## Provided material
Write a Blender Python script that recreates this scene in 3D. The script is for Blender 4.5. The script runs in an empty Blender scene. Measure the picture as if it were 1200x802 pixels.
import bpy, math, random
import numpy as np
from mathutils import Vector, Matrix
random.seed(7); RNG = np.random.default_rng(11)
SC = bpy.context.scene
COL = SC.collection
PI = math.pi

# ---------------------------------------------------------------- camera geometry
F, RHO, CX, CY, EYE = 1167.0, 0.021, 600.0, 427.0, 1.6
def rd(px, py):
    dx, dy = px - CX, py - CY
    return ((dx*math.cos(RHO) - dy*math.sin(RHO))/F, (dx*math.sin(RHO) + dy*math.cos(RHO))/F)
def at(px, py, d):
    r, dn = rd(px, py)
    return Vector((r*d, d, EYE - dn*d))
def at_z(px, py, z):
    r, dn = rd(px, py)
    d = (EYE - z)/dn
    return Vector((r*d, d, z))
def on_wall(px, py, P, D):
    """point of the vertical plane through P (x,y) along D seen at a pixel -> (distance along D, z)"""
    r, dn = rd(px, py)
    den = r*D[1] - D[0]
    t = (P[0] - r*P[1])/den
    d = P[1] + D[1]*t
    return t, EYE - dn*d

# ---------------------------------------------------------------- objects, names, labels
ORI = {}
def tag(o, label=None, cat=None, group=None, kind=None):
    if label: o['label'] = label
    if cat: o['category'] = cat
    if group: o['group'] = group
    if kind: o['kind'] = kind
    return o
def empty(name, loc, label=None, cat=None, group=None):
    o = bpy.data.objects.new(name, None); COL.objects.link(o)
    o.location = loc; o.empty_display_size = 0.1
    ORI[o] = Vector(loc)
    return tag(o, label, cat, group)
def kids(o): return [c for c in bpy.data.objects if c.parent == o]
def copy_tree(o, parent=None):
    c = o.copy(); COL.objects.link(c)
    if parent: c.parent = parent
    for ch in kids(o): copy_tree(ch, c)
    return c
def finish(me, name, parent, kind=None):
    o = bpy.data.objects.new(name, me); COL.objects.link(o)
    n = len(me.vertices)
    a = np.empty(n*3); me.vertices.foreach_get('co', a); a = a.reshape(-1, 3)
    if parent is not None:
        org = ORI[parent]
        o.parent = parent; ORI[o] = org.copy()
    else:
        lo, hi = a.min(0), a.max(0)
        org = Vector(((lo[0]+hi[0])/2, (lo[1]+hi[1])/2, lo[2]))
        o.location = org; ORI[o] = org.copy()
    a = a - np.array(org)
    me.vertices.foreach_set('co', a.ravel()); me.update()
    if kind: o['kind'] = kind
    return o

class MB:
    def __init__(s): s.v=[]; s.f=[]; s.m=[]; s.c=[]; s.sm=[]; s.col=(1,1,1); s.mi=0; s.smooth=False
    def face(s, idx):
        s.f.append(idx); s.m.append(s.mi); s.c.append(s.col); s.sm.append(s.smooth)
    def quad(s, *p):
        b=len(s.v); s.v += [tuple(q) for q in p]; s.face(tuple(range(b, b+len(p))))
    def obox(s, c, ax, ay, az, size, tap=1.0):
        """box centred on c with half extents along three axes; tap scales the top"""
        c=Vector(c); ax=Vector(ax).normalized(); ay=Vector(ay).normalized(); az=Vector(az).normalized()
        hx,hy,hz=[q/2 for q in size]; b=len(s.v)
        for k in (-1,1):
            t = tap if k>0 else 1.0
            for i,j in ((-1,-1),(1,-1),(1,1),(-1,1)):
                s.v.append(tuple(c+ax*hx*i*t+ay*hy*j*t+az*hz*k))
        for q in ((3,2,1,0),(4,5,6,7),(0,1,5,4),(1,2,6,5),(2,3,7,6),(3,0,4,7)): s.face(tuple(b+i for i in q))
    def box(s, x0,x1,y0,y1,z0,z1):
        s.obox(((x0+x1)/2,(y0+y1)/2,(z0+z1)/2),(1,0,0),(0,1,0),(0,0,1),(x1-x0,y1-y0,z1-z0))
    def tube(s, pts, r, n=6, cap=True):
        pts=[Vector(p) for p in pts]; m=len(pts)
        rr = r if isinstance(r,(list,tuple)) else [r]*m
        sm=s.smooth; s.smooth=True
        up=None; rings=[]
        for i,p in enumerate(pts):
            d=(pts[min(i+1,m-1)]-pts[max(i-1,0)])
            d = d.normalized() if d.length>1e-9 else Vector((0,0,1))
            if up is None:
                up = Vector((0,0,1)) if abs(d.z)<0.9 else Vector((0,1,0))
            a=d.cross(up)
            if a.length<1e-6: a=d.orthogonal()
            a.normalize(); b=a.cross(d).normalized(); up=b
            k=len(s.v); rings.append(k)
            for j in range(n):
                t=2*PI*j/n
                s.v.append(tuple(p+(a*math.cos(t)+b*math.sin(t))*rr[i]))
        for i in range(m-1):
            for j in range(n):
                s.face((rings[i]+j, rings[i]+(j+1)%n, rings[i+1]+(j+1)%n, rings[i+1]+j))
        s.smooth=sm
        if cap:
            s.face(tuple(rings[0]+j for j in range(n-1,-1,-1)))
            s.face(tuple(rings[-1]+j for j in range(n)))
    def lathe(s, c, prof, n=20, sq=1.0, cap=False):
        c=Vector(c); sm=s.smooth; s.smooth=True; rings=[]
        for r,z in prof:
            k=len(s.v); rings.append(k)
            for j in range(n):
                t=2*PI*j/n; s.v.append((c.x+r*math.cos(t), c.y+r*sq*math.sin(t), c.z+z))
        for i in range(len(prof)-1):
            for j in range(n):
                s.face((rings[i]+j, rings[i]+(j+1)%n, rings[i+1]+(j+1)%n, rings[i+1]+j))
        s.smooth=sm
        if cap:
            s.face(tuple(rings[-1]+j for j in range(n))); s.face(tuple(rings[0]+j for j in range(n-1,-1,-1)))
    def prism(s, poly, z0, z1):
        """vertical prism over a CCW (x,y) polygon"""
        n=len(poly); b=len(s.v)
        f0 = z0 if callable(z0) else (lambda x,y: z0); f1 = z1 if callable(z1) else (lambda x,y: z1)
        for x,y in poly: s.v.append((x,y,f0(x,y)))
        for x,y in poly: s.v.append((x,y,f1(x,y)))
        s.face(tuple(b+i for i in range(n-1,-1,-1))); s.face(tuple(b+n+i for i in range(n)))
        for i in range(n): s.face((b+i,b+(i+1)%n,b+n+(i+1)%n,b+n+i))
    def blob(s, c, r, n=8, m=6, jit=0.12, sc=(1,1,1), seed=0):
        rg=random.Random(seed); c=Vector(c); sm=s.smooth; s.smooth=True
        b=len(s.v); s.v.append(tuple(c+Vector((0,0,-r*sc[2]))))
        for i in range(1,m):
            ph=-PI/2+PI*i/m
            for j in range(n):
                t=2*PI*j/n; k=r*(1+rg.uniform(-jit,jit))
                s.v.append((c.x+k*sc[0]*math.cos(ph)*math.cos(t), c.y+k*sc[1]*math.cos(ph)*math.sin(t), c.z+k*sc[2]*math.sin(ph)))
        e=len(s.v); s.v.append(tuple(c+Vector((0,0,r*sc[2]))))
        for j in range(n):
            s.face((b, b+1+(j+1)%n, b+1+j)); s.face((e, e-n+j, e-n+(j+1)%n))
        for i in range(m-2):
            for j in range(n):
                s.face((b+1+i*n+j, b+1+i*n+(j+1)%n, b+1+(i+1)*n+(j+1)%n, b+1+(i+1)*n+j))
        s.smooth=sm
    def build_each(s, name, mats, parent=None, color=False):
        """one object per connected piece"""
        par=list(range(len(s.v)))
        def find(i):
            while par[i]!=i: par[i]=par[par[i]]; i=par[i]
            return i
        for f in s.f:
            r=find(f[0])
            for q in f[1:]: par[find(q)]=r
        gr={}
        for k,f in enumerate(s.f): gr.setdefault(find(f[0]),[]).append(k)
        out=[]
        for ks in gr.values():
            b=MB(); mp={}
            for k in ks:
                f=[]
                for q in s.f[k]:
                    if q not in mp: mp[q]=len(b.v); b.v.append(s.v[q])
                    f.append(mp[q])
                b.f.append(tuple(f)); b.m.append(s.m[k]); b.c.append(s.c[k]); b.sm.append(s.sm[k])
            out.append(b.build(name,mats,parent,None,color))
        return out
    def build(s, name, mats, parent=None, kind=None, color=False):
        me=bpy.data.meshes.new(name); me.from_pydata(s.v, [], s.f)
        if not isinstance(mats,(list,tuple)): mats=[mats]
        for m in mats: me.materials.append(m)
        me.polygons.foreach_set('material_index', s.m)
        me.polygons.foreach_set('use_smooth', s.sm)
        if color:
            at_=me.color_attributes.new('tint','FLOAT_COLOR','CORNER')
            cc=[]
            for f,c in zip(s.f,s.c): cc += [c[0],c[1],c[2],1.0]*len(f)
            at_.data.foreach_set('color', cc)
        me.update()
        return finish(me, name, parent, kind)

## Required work
Copy exactly the lines that run from the first line of the data to the line containing "PI = math.pi", please, with both ends included and nothing else.

## Answer to the exercise
Write a Blender Python script that recreates this scene in 3D. The script is for Blender 4.5. The script runs in an empty Blender scene. Measure the picture as if it were 1200x802 pixels.
import bpy, math, random
import numpy as np
from mathutils import Vector, Matrix
random.seed(7); RNG = np.random.default_rng(11)
SC = bpy.context.scene
COL = SC.collection
PI = math.pi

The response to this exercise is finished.